How figoca looks at sales like this
At figoca, a big part of our research process for unique results like this Goldin sale on April 12, 2026 involves:
- Tracking population reports to understand how many examples exist at each grade level.
- Comparing across sets and parallels so that a sale like this can be viewed alongside other rare LeBron rookies.
- Focusing on data, not hype, especially when there are limited historical comps.

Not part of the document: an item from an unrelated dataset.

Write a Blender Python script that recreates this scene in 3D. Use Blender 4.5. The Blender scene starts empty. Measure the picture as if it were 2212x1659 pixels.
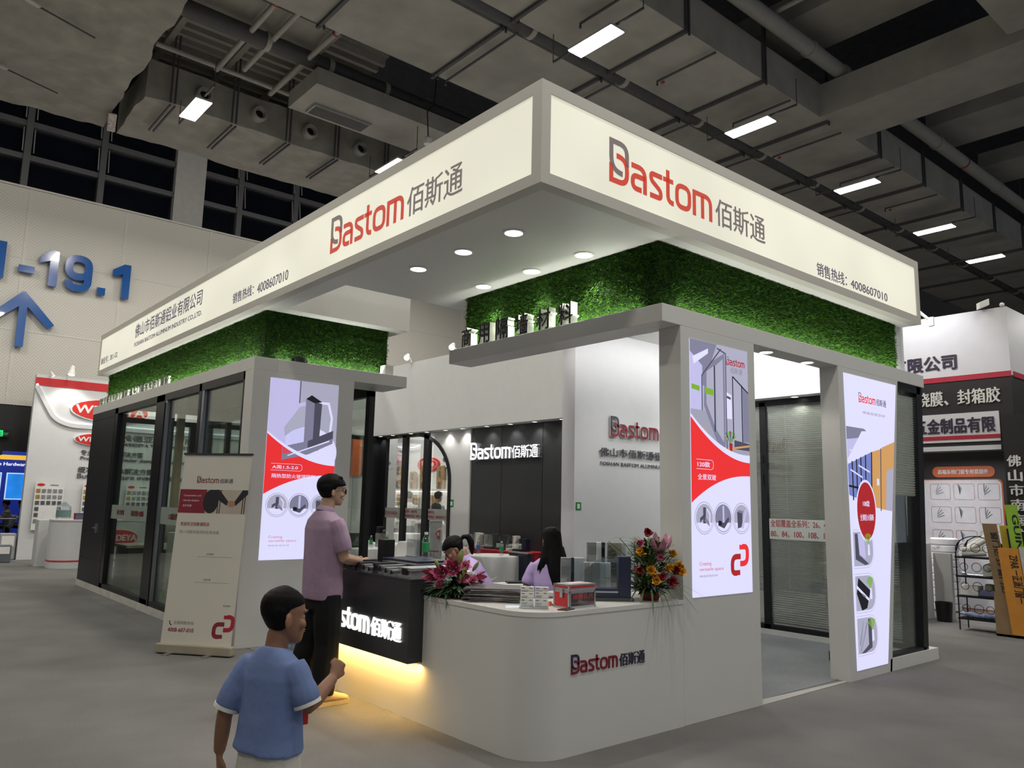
import bpy, math, random
import numpy as np
from mathutils import Vector as V, Matrix, noise as mnoise

# ------------------------------------------------------------ camera, world, exposure
SC = bpy.context.scene
COL = SC.collection
CAM_POS = V((-2.8935, -3.2122, 1.6))
YAW, PITCH, ROLL, FPX = 0.870204, 0.150459, 0.0218976, 1693.384

def camera_axes():
    fw = V((math.cos(PITCH)*math.cos(YAW), math.cos(PITCH)*math.sin(YAW), math.sin(PITCH)))
    r = V((math.sin(YAW), -math.cos(YAW), 0)); u = r.cross(fw)
    c, s = math.cos(ROLL), math.sin(ROLL)
    return fw, c*r+s*u, -s*r+c*u
FW, RT, UP = camera_axes()
cam = bpy.data.cameras.new('camera'); cam_ob = bpy.data.objects.new('camera', cam); COL.objects.link(cam_ob)
m = Matrix((RT, UP, -FW)).transposed().to_4x4(); m.translation = CAM_POS
cam_ob.matrix_world = m
cam.sensor_fit = 'HORIZONTAL'; cam.sensor_width = 36.0; cam.lens = FPX/2212*36.0
cam.clip_start = .05; cam.clip_end = 200
SC.camera = cam_ob
SC.view_settings.view_transform = 'Standard'; SC.view_settings.look = 'None'
SC.view_settings.gamma = 1; SC.view_settings.use_curve_mapping = False
SC.view_settings.exposure = 0.0
world = bpy.data.worlds.new('world'); SC.world = world; world.use_nodes = True
world.node_tree.nodes['Background'].inputs[0].default_value = (.80, .88, 1.0, 1)
world.node_tree.nodes['Background'].inputs[1].default_value = .24

def area_light(name, loc, sx, sy, power, color=(1, 1, 1), direction=(0, 0, -1), spread=180):
    l = bpy.data.lights.new(name, 'AREA'); l.shape = 'RECTANGLE'; l.size = sx; l.size_y = sy
    l.energy = power; l.color = color; l.spread = math.radians(spread)
    o = bpy.data.objects.new(name, l); COL.objects.link(o); o.location = loc
    d = V(direction).normalized()
    o.rotation_euler = d.to_track_quat('-Z', 'Y').to_euler()
    return o
def spot_light(name, loc, power, target, angle=80, blend=.6, color=(1, .97, .9), radius=.04):
    l = bpy.data.lights.new(name, 'SPOT'); l.energy = power; l.spot_size = math.radians(angle); l.spot_blend = blend
    l.color = color; l.shadow_soft_size = radius
    o = bpy.data.objects.new(name, l); COL.objects.link(o); o.location = loc
    o.rotation_euler = (V(target)-V(loc)).to_track_quat('-Z', 'Y').to_euler()
    return o
# hall lamps: rows of pendant fixtures 9 m up (the seven fixtures in view are modelled further down)
HALL_LAMPS = [(5.58, 4.93), (9.92, 4.9), (14.2, 4.86), (18.42, 4.84), (22.0, 4.84), (1.51, 11.7), (5.72, 11.35)]
HALL_POWER = 120
WARM = (1, .95, .85)
for hx, hy in HALL_LAMPS:
    area_light('hall_lamp_light', (hx, hy, 8.93), .30, .95, HALL_POWER, WARM)
for hx, hy in [(1.3, 4.9), (-3, 4.9), (-7, 4.9), (-3, 11.6), (-7, 11.6), (10, 11.5), (14.3, 11.5), (-3, 16), (1.5, 15.8), (6, 16), (11, 16),
               (-7, -2), (-2.5, -2), (2, -2), (6.5, -2), (11, -2), (15.5, -2), (-2.5, -9), (4, -9), (11, -9), (-7, 16)]:
    area_light('hall_lamp_light', (hx, hy, 8.93), .30, .95, HALL_POWER, WARM)

# added fill lamps, unseen behind the wrapped duct, brightening the upper perforated wall
for hx in (-6, -3, 0, 3, 6, 9, 12):
    area_light('added_wall_fill', (hx, 15.6, 10.2), 1.4, .2, 27, WARM, (0, 1, -.30))

# ------------------------------------------------------------ materials
MATS = {}
def _principled(name):
    ma = bpy.data.materials.new(name); ma.use_nodes = True
    nt = ma.node_tree; return ma, nt, nt.nodes['Principled BSDF']
def mat(name, col, rough=.5, metal=0.0, vary=.06, scale=6.0, bump=0.0, bscale=60.0, emit=None, estr=0.0, spec=.5, coat=0.0):
    """plain surface: principled with a little procedural noise in its colour and optional bump"""
    if name in MATS: return MATS[name]
    ma, nt, b = _principled(name); N = nt.nodes.new; L = nt.links.new
    b.inputs['Roughness'].default_value = rough; b.inputs['Metallic'].default_value = metal
    b.inputs['Specular IOR Level'].default_value = spec
    if coat: b.inputs['Coat Weight'].default_value = coat
    tc = N('ShaderNodeTexCoord'); nz = N('ShaderNodeTexNoise'); nz.inputs['Scale'].default_value = scale; nz.inputs['Detail'].default_value = 3
    L(tc.outputs['Object'], nz.inputs['Vector'])
    cr = N('ShaderNodeValToRGB')
    lo = [max(0, c*(1-vary)) for c in col]; hi = [min(1, c*(1+vary)) for c in col]
    cr.color_ramp.elements[0].position = .3; cr.color_ramp.elements[1].position = .7
    cr.color_ramp.elements[0].color = (*lo, 1); cr.color_ramp.elements[1].color = (*hi, 1)
    L(nz.outputs['Fac'], cr.inputs['Fac']); L(cr.outputs['Color'], b.inputs['Base Color'])
    if bump:
        n2 = N('ShaderNodeTexNoise'); n2.inputs['Scale'].default_value = bscale; n2.inputs['Detail'].default_value = 4
        L(tc.outputs['Object'], n2.inputs['Vector'])
        bp = N('ShaderNodeBump'); bp.inputs['Strength'].default_value = bump; bp.inputs['Distance'].default_value = .02
        L(n2.outputs['Fac'], bp.inputs['Height']); L(bp.outputs['Normal'], b.inputs['Normal'])
    if emit:
        b.inputs['Emission Color'].default_value = (*emit, 1); b.inputs['Emission Strength'].default_value = estr
    MATS[name] = ma; return ma
def glow(name, col, strength, vary=0.0, scale=1.2):
    """backlit film or lamp: emits its own printed colour"""
    if name in MATS: return MATS[name]
    ma, nt, b = _principled(name); N = nt.nodes.new; L = nt.links.new
    b.inputs['Base Color'].default_value = (*[c*.5 for c in col], 1); b.inputs['Roughness'].default_value = .5
    b.inputs['Specular IOR Level'].default_value = .25
    b.inputs['Emission Strength'].default_value = strength
    tc = N('ShaderNodeTexCoord'); nz = N('ShaderNodeTexNoise'); nz.inputs['Scale'].default_value = scale; nz.inputs['Detail'].default_value = 1
    cr = N('ShaderNodeValToRGB'); L(tc.outputs['Object'], nz.inputs['Vector']); L(nz.outputs['Fac'], cr.inputs['Fac'])
    cr.color_ramp.elements[0].position = .35; cr.color_ramp.elements[1].position = .65
    cr.color_ramp.elements[0].color = (*[c*(1-vary) for c in col], 1); cr.color_ramp.elements[1].color = (*col, 1)
    L(cr.outputs['Color'], b.inputs['Emission Color'])
    MATS[name] = ma; return ma
def glass(name, tint=(.9, .95, .93), refl=.10, gloss=(1, 1, 1)):
    if name in MATS: return MATS[name]
    ma = bpy.data.materials.new(name); ma.use_nodes = True; nt = ma.node_tree; nt.nodes.clear(); N = nt.nodes.new; L = nt.links.new
    out = N('ShaderNodeOutputMaterial'); mx = N('ShaderNodeMixShader'); tr = N('ShaderNodeBsdfTransparent'); gl = N('ShaderNodeBsdfGlossy')
    tr.inputs[0].default_value = (*tint, 1); gl.inputs[0].default_value = (*gloss, 1); gl.inputs['Roughness'].default_value = .02
    lw = N('ShaderNodeLayerWeight'); lw.inputs[0].default_value = .35
    ma2 = N('ShaderNodeMath'); ma2.operation = 'MULTIPLY_ADD'; ma2.inputs[1].default_value = .40; ma2.inputs[2].default_value = refl
    L(lw.outputs['Fresnel'], ma2.inputs[0]); L(ma2.outputs[0], mx.inputs[0]); L(tr.outputs[0], mx.inputs[1]); L(gl.outputs[0], mx.inputs[2])
    L(mx.outputs[0], out.inputs[0]); MATS[name] = ma; return ma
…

For collectors, the takeaway is straightforward: the 2003-04 Upper Deck Triple Dimensions Reflections Sapphire #10 LeBron James Rookie Card (#04/10) in BGS Pristine 10, pop 1, is a niche but significant piece in the broader LeBron rookie landscape—and its $20,130 sale at Goldin gives us a new reference point for how the market currently values rare, non-flagship LeBron parallels in elite condition.
Key facts at a glance
- Card: 2003-04 Upper Deck Triple Dimensions Reflections Sapphire #10 LeBron James RC
- Serial: 04/10
- Grading: BGS Pristine 10, pop 1
- Era: 2003-04 ultra-modern rookie season
- Auction house: Goldin
- Sale date: April 12, 2026 (UTC)
- Realized price: $20,130
For collectors who prize scarcity and condition, this is exactly the kind of quiet, data-rich sale that helps define the upper end of the LeBron rookie parallel market beyond the usual headliners.